3D scene scripts:

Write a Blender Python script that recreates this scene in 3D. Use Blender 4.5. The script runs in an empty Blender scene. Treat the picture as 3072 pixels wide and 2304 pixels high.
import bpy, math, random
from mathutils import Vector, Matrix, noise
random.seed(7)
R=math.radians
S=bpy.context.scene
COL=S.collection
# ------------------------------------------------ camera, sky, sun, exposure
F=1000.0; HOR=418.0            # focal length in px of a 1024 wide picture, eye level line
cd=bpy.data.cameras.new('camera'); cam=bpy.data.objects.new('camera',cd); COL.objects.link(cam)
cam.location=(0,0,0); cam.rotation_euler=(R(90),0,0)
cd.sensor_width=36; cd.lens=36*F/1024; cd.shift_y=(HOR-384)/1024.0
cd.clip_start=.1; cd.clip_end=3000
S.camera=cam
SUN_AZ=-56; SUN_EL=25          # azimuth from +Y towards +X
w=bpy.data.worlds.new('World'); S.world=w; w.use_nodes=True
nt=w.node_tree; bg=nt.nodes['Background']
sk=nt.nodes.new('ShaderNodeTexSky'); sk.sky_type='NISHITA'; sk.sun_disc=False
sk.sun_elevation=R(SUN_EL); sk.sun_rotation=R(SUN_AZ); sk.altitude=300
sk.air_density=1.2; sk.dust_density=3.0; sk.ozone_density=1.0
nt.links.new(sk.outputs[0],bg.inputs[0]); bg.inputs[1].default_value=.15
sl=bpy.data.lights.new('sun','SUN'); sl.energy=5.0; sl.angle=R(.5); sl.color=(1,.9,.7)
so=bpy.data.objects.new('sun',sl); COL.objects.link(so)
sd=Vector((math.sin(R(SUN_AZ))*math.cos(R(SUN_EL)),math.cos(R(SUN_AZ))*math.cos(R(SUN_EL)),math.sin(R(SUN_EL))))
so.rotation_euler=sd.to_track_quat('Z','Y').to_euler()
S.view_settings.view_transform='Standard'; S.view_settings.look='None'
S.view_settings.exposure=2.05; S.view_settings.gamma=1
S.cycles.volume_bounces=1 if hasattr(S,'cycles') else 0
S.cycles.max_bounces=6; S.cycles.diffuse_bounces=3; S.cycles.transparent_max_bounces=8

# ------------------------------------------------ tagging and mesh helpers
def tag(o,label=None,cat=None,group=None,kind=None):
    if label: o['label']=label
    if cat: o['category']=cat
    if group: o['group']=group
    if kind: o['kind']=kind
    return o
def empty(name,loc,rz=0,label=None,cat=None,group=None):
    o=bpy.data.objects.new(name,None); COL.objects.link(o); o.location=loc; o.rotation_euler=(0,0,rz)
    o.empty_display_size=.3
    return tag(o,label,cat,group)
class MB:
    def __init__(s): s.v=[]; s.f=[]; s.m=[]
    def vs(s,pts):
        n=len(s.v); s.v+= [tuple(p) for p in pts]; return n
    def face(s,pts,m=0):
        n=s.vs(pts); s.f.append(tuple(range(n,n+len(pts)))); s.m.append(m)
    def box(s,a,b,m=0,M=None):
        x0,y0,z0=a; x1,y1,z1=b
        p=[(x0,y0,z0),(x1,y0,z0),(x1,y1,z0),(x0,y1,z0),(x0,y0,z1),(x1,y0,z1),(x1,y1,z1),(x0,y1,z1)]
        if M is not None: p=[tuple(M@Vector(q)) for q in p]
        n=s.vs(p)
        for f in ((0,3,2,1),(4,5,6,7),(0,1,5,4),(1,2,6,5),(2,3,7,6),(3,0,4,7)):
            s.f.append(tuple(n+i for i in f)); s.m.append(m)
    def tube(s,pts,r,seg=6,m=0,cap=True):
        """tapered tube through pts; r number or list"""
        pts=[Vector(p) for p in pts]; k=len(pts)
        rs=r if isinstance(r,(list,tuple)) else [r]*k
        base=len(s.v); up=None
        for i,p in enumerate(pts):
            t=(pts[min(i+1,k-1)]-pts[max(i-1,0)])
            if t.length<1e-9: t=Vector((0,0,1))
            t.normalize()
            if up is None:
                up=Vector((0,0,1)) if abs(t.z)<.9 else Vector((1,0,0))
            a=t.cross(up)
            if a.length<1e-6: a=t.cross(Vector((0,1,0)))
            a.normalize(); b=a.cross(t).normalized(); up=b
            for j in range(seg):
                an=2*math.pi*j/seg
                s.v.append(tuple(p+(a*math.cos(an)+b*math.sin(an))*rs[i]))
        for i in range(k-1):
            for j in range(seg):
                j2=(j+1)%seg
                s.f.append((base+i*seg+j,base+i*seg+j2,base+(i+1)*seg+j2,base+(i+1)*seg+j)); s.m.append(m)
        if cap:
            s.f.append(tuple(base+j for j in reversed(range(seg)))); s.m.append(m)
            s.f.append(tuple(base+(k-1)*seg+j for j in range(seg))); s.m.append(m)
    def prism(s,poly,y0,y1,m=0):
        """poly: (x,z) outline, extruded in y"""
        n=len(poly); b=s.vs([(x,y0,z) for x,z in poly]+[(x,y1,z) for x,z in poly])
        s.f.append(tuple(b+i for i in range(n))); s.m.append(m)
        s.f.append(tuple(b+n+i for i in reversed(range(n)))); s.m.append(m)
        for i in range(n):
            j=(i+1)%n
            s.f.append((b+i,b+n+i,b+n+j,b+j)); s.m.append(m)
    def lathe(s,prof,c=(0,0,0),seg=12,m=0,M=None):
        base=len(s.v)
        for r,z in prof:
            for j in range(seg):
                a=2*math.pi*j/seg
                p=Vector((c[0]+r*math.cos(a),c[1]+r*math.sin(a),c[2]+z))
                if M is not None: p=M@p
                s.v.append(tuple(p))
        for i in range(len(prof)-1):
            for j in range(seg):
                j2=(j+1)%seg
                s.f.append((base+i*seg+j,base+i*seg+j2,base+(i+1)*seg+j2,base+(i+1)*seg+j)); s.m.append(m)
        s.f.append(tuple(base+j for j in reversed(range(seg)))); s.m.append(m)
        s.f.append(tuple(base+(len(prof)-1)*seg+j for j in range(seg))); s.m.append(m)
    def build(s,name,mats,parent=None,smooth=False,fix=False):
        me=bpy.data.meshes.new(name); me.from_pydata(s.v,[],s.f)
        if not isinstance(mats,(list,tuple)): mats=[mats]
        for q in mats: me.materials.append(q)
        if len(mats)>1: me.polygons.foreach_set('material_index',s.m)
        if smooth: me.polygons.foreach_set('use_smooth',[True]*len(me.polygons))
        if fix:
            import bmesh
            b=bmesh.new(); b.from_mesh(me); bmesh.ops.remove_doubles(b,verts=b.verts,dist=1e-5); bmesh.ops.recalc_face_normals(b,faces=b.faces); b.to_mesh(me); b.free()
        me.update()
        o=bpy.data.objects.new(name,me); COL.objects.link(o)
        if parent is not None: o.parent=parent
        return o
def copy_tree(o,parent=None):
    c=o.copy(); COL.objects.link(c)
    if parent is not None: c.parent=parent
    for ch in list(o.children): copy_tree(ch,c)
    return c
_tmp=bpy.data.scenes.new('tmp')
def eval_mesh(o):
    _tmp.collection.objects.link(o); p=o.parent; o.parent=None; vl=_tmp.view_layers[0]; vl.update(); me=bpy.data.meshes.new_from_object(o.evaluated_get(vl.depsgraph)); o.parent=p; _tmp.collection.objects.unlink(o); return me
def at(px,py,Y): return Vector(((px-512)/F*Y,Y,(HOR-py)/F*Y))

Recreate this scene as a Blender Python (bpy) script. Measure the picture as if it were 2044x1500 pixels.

Objective:
Find how many lines in the listing contain the word "pixels" and give that count alone.

Task response:
2